One can only agree with President Trump on this point, that the Iraq War, as part of the post-9/11 policy of endless wars, at a cost of $7 trillion—a sum which was thus not invested in the physical economy of the United States—has been the biggest mistake in U.S. history. As recently as two years ago, Pelosi apparently agreed with President Trump on this point. On CNN’s “State of the Union” on Sunday, Nov. 3, 2017, she had said that impeaching President Trump “is not someplace that I think we should go.” She added that many on the left were upset at her for not impeaching President George W. Bush in the wake of the Iraq War. “What could be worse than that?” (i.e., worse than lying to start the Iraq War) she asked.

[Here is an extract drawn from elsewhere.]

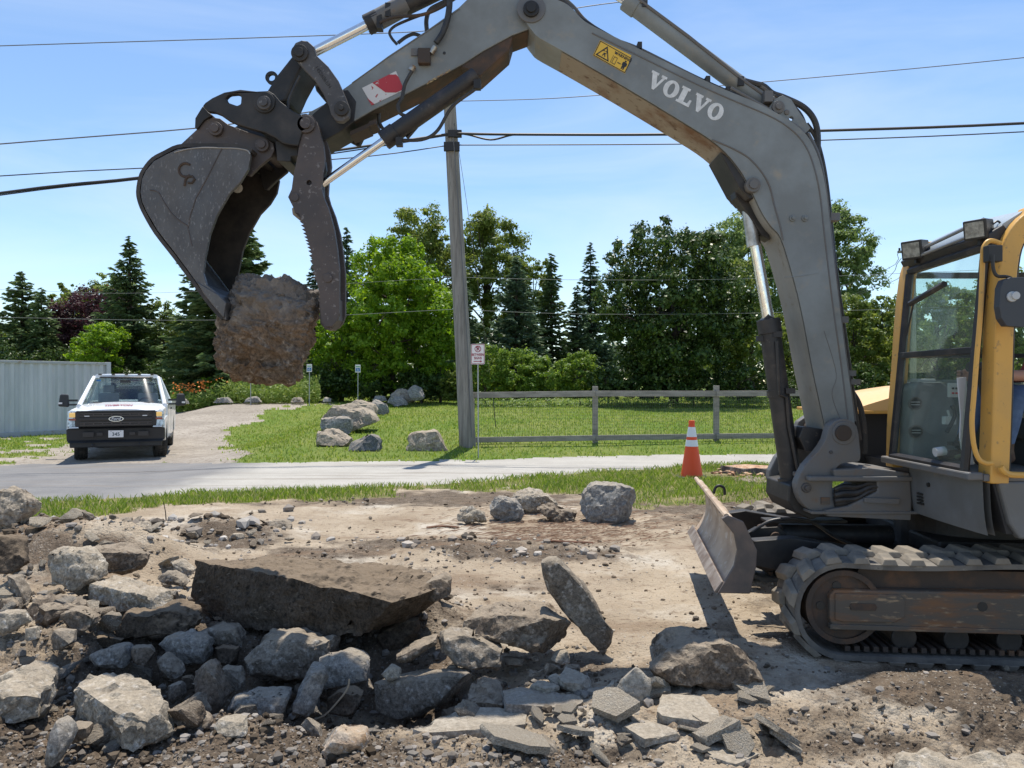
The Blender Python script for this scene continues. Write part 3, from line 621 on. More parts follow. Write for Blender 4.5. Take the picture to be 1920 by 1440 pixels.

  • The fact is, Pelosi did not expose what she has now admitted was a misrepresentation to the public in order to prevent this terrible Iraq War.
  • Be it memory lapses, or an estranged relationship to truth, Pelosi has zero credibility in respect to the demand for impeaching President Trump. If she has only a shred of conscience left, she should start paying war reparations to the Iraqi people and American families who lost their loved ones as a result of her complicity in that war.
  • She has no authority to speak on impeachment and should end the fraudulent impeachment attempt against President Trump.

(Iraq casualty figures are from the Costs of War Project at the Watson Institute for International and Public Affairs, Brown University; surveys by The Lancet (2004 and 2006); ORB International, 2007; and on-the-ground sources.)